How Australia stacks up on Women’s rights

How Australia stacks up on Women’s rights

By Dear Molly

As the lucky country, Australia has a pretty interesting history when it comes to women’s rights. In some instances we’ve led the way, pioneering improved gender equality and providing women a voice.

In other areas, we lag behind, and even as we speak, we are actually going backwards.

So how does Australia stack up when it come to women’s rights and where on that report card is there room for improvement?

The right to vote

Australia got off to a pretty good start when it came to recognising gender equality and giving women the right to vote.

In fact, Australia was only the second country in the world (after New Zealand) to give women the right to vote in 1902.

That wasn’t all women, however. Aboriginal and Torres Strait Islander women had to wait a further 60 years for that same right.

Elected representatives

We’ve only had one female Prime Minister so far, but Australian women (with the notable exception of indigenous Australian women) were the first in the world to be ‘granted’ the right to be elected into government.

That also happened in 1902, but it took 19 years for a woman to actually take on a role as an elected representative.

The honour goes to Edith Cowan, who was voted into the Legislative Assembly of Western Australia in 1921 and now graces the nation’s $50 note.

Women in the workforce

In our grandmother’s day it was likely you worked until you were married and then took on the mantle of ‘homemaker’. A lot has changed in the years since the 1950s, and much of it was spurred on by the employment landscape of WWII.

In 1942, for example, a shortage of manpower saw women required to work outside the home if they did not have the primary responsibility of caring for others. By 1944, that meant women formed almost 25 per cent of the workforce.

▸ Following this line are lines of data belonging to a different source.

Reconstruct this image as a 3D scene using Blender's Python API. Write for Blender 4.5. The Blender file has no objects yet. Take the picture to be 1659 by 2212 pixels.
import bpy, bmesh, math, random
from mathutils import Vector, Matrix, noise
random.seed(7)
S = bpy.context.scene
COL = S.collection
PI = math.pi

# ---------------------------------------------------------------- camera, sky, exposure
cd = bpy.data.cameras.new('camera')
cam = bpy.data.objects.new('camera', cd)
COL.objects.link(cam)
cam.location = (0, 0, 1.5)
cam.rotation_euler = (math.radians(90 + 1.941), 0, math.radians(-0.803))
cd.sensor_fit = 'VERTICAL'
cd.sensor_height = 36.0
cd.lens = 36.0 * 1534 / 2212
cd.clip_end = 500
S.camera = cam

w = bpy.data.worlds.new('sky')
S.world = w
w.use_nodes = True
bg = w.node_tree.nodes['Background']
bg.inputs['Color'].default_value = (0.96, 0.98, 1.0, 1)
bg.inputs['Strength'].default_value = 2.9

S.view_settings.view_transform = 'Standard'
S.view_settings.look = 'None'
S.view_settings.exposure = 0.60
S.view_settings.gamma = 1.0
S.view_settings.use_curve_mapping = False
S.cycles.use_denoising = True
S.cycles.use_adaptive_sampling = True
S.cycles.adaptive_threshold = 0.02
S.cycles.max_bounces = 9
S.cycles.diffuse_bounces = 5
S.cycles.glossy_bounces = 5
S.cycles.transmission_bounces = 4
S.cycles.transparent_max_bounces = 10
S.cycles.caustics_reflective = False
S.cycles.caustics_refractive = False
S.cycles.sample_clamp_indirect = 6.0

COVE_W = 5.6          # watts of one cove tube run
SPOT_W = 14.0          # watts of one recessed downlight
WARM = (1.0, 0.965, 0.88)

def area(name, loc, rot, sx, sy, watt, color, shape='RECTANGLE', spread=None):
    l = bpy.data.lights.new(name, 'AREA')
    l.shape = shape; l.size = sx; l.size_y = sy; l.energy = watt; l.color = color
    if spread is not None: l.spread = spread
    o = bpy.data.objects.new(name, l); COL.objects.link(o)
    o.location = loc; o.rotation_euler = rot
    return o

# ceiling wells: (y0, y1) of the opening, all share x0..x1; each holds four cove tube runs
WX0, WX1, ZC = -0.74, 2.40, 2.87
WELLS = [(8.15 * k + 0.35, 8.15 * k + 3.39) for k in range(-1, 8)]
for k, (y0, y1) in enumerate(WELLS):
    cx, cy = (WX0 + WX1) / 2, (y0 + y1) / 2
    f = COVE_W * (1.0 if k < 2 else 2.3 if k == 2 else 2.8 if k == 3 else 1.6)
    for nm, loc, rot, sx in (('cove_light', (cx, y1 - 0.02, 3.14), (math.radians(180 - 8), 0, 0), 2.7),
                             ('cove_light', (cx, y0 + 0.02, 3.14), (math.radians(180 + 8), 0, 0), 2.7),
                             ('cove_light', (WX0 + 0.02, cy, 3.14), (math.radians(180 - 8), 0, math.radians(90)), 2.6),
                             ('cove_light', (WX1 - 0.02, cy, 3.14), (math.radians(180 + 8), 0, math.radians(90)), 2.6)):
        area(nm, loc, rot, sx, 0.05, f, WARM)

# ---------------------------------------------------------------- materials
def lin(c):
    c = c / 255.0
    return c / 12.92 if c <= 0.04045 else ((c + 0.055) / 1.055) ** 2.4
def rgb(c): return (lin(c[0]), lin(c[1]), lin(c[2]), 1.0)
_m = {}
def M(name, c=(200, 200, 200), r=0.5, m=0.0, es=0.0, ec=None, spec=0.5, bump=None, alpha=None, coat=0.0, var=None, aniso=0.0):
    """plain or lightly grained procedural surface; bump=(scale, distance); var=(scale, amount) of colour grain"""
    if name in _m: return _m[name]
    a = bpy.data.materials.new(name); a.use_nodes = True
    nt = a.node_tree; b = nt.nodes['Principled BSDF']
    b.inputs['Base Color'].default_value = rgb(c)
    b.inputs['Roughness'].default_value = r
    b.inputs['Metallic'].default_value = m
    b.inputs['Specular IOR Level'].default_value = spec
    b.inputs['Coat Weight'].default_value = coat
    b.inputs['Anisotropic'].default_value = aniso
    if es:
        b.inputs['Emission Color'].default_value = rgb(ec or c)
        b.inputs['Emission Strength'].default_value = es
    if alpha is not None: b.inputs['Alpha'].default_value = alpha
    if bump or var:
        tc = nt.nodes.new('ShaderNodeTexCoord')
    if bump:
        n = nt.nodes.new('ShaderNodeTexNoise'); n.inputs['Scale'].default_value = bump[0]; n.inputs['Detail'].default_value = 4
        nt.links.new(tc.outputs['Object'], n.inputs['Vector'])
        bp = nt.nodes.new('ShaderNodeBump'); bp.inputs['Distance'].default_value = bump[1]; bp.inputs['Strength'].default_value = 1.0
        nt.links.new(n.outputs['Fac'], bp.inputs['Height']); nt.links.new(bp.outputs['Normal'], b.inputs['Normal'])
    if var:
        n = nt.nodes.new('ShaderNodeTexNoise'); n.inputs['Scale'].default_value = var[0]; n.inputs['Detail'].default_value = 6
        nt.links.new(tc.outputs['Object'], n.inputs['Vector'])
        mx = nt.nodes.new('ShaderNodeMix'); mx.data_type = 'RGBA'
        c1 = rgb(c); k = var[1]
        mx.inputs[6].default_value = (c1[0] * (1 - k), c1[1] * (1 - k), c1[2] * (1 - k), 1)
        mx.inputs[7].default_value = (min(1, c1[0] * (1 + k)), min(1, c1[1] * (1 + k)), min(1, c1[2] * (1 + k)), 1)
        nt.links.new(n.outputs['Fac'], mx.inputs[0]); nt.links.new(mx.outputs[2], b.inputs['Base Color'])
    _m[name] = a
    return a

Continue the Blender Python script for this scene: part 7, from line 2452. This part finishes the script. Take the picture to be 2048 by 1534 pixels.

After the war, things reverted back to traditional gender workforce divides for a while. In fact, well into the 1950s and even ‘60s, women were forced to resign from public sector roles once they got married.

By the 1970s, however, state and territory governments were beginning to enact anti-discrimination legislation, leading to a spike in the number of women entering the workforce.

Now, women comprise 47.1 per cent of Australia’s workforce, but that doesn’t mean it’s necessarily a level playing field.

Women are far more likely to be employed part time than men, and the wage gap between women and men remains 14 per cent.

Paid parental leave

Time off to raise a family is considered one of the biggest barriers to women in Australia’s workforce, and our country doesn’t have the greatest track record on things like paid parental leave.

In fact, as Parents at Work founder Emma Walsh told Radio National in 2019 we have “one of the least generous paid parental leave schemes amongst all OECD nations”.

That claims holds up under scrutiny, with RMIT ABC fact checkers noting the average length of paid parental leave among OECD countries is around 55 weeks, while Australia's system offers 18 weeks, according to OECD data.

And, unlike the majority of the 36 members of the OECD, Australia provides a flat rate rather than a replacement wage.

The Tampon Tax

Ok, this one might seem minor in relation to pay equality and the right to vote, but it is a symbolic issue for women.

A tax applied to women’s sanitary products indicates these items are a luxury, and as most women will attest, that’s simply not the case.

Kenya became the first country to abolish the tampon tax in 2004, but it took Australia a further 14 years to do the same.

That’s not quite as bad as Britain however, who only removed the tax on sanitary products on January 1 this year.